In other cases, Presgraves said, GSAs may have to meet without officials knowing about them because the clubs would not be permitted.
“There may be a situation where people are not always aware of what’s going on with the school’s club system or with students getting together to meet after school,” he said.
Presgraves said it’s possible that a student could register a GSA even if no such club existed at their school, but he told the Blade he could not think of a reason anyone would do so.
Presgraves said he believes “the overwhelming, vast majority” of the estimated 4,000 GSAs registered with GLSEN at one point were in fact actual GSAs.
“What we have is a picture of the number of GSAs that exist, or have come to us to register at some point in time — it is not 100 percent accurate,” he said. “It is virtually impossible for an organization with our means to constantly check these schools to see they have a GSA.”
A review of the GLSEN list showed that two schools counted among the 17 elementary schools are preschools: the Douglas Early Childhood Center in Douglas, Mass., and the Widener University Childhood Development Center in Chester, Pa.
Officials at those schools told the Blade there are no GSAs operating there
.
Presgraves said the preschool GSAs may have been set up because students enrolled at the schools had gay parents who wanted a forum to talk about issues affecting their children.

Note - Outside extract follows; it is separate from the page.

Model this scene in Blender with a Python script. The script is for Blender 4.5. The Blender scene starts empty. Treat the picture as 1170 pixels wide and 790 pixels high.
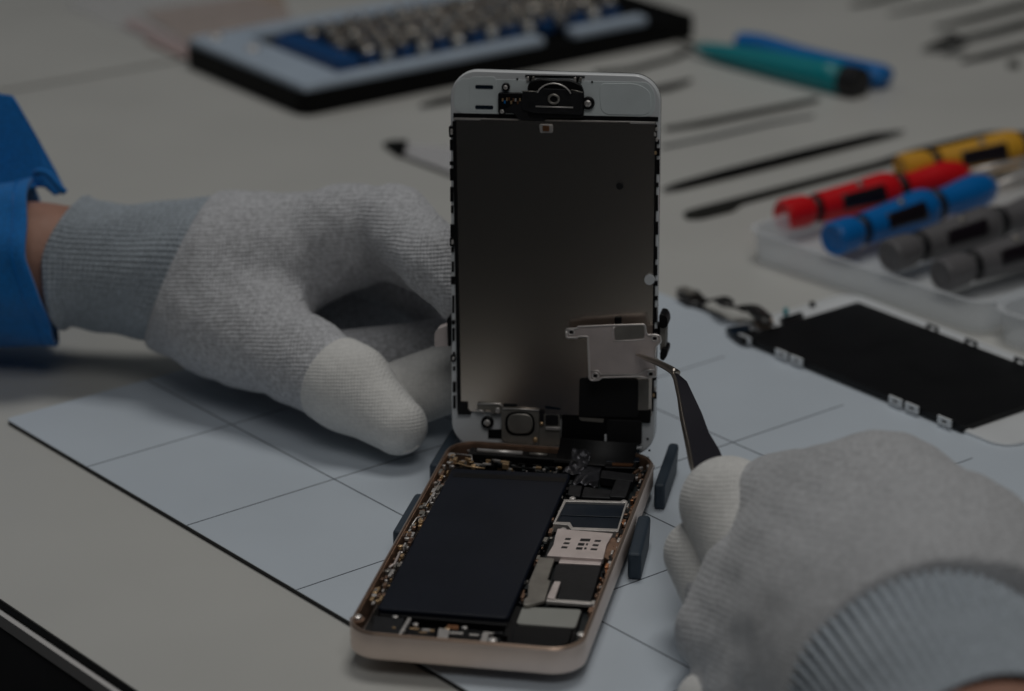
import bpy, bmesh, math, random
import numpy as np
from mathutils import Matrix, Vector
rnd = random.Random(7)
S = 0.001                      # everything below is in millimetres
SC = bpy.context.scene
COL = SC.collection
W, H = 1170.0, 790.0

# ------------------------------------------------------------------ camera
def rot(rx, ry, rz):
    c, s = math.cos, math.sin
    X = np.array([[1,0,0],[0,c(rx),-s(rx)],[0,s(rx),c(rx)]])
    Y = np.array([[c(ry),0,s(ry)],[0,1,0],[-s(ry),0,c(ry)]])
    Z = np.array([[c(rz),-s(rz),0],[s(rz),c(rz),0],[0,0,1]])
    return Z @ Y @ X
CAM = np.array([141.892, -626.832, 333.787])
CR = (math.radians(68.994), math.radians(.438), math.radians(11.419))
FP = 3330.258
CM = rot(*CR)
cam = bpy.data.cameras.new('camera'); camo = bpy.data.objects.new('camera', cam); COL.objects.link(camo)
camo.location = CAM * S; camo.rotation_euler = CR
cam.sensor_width = 36; cam.lens = FP / W * 36; cam.clip_start = .02; cam.clip_end = 50
cam.dof.use_dof = True; cam.dof.focus_distance = .785; cam.dof.aperture_fstop = 9.8; cam.dof.aperture_blades = 0
SC.camera = camo

def ray(px, py): return CM @ np.array([(px - W/2)/FP, -(py - H/2)/FP, -1.])
def at(px, py, z=-1.5):        # point of the horizontal plane z
    r = ray(px, py); return CAM + (z - CAM[2])/r[2]*r
def aty(px, py, y):            # point of the upright plane y
    r = ray(px, py); return CAM + (y - CAM[1])/r[1]*r
def dp(px, py, d): return CAM + d*ray(px, py)

class Frame:
    def __init__(s, o, M): s.o = np.array(o, float); s.M = np.array(M)
    def hit(s, px, py, ax, c):
        o = s.M.T @ (CAM - s.o); r = s.M.T @ ray(px, py)
        return o + (c - o[ax])/r[ax]*r
    def mat(s):
        m = Matrix([[*s.M[i], s.o[i]*S] for i in range(3)] + [[0,0,0,1]]); return m
BODY = Frame([.358, -2.073, 10.461], rot(0, 0, .002))
SCR = Frame([-.82, 126.23, 7.0], rot(0,0,.043) @ rot(-.10,0,0) @ rot(0,-.006,0))

# ------------------------------------------------------------------ materials
def mat(name, col, rough=.5, metal=0, var=0, vscale=60, bump=0, bscale=400, coat=0, spec=None, trans=0, alpha=1, sheen=0, detail=3, stretch=None, ior=None):
    m = bpy.data.materials.new(name); m.use_nodes = True
    n, l = m.node_tree.nodes, m.node_tree.links
    b = n['Principled BSDF']
    b.inputs['Base Color'].default_value = (*col, 1); b.inputs['Roughness'].default_value = rough
    b.inputs['Metallic'].default_value = metal; b.inputs['Coat Weight'].default_value = coat
    if spec is not None: b.inputs['Specular IOR Level'].default_value = spec
    if ior: b.inputs['IOR'].default_value = ior
    b.inputs['Transmission Weight'].default_value = trans; b.inputs['Alpha'].default_value = alpha
    b.inputs['Sheen Weight'].default_value = sheen; b.inputs['Sheen Roughness'].default_value = .5
    tc = n.new('ShaderNodeTexCoord'); src = tc.outputs['Object']
    if stretch:
        mp = n.new('ShaderNodeMapping'); mp.inputs['Scale'].default_value = stretch; l.new(src, mp.inputs['Vector']); src = mp.outputs['Vector']
    if var:
        t = n.new('ShaderNodeTexNoise'); t.inputs['Scale'].default_value = vscale; t.inputs['Detail'].default_value = detail
        l.new(src, t.inputs['Vector'])
        r = n.new('ShaderNodeMapRange'); r.inputs[1].default_value = .3; r.inputs[2].default_value = .7
        r.inputs[3].default_value = 1 - var; r.inputs[4].default_value = 1 + var
        l.new(t.outputs['Fac'], r.inputs[0])
        mx = n.new('ShaderNodeVectorMath'); mx.operation = 'SCALE'; mx.inputs[0].default_value = col
        l.new(r.outputs[0], mx.inputs['Scale']); l.new(mx.outputs[0], b.inputs['Base Color'])
        r2 = n.new('ShaderNodeMapRange'); r2.inputs[3].default_value = max(0, rough - .08); r2.inputs[4].default_value = min(1, rough + .08)
        l.new(t.outputs['Fac'], r2.inputs[0]); l.new(r2.outputs[0], b.inputs['Roughness'])
    if bump:
        t = n.new('ShaderNodeTexNoise'); t.inputs['Scale'].default_value = bscale; t.inputs['Detail'].default_value = 4
        l.new(src, t.inputs['Vector'])
        bp = n.new('ShaderNodeBump'); bp.inputs['Strength'].default_value = 1; bp.inputs['Distance'].default_value = bump*S
        l.new(t.outputs['Fac'], bp.inputs['Height']); l.new(bp.outputs[0], b.inputs['Normal'])
    return m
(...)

Betsy Pursell, the Human Rights Campaign’s vice president for public education and outreach, said she suspects that “most people would agree that it’s perhaps not appropriate” to have GSAs in elementary schools.
Pursell, a lesbian and former high school teacher, said although students are coming out at younger ages than in previous generations, most don’t identify as gay until they are at least in middle school.
She said students are “definitely too young” to talk about their sexual orientation when they are in elementary school.
Pursell speculated that the registered elementary school GSAs could actually be parent committees for parents who want to achieve more diversity at schools.